There are winds of change blowing in the region. HAS is just waking up to a new frontier where the fake nation state is no longer workable, where tribal instincts, even from those with the best education the world can offer today, prevails, killing many, simply because they are from a different tribe or clan or religion or mindset. HAS is just waking up to the huge energy, maritime, telecommunications, tourism, and agricultural potential of the region. It is waking up to the immense infrastructure and ecosystems that the region can present to both local and foreign investors. It is waking up to the great economic diversification that can create employment and better livelihood opportunities for the population of the region.

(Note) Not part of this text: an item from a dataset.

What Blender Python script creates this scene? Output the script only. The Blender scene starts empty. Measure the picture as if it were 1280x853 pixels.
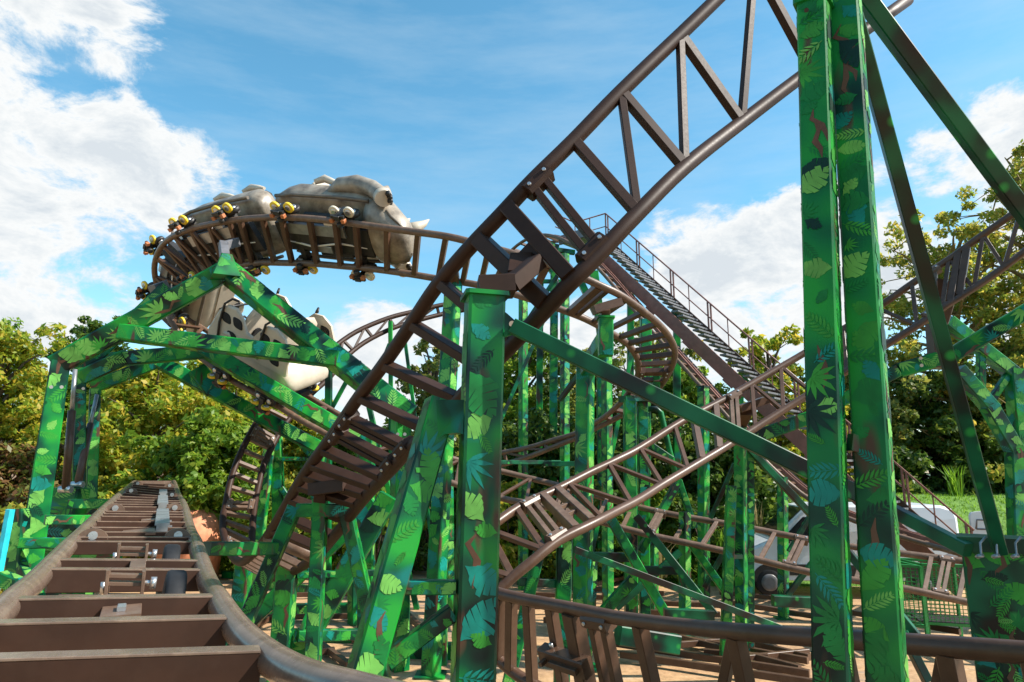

We note that the region is late in presenting itself as democratic, but the process of democratization and the rule of law is well underway, where one group is no longer able to claim that it has a birthright to rule. The region is just waking up to exploiting its huge potential, both material and human, to achieve, what its forefathers always achieved when they were working together. Naturally, the region is being exposed to all kinds of evil forces to pull it back and down. The ages-old infights and tribal instincts are still in place in certain quarters, but this is being worked out for peace and stability is the only forward. It is where the leadership of the region is required to emphasize and develop.

The region needs to face the truth. The old ways are not working and that a new path has to be taken as represented by a solid cooperation of the SEED countries and this should start now and not tomorrow. The leadership of the region must lead the region to rule of law and justice, democracy, political development, societal peace and stability, and economic welfare at every corner of the region. It is the only way forward, which leaves no quarters for foreign interferences and malign forces of every hue and color.

Neither regions nor countries make themselves. The leaders make them. The Horn of Africa States can only be made by its leaders should they wish their region to rise from the current state of being under the bottom of nations in the world.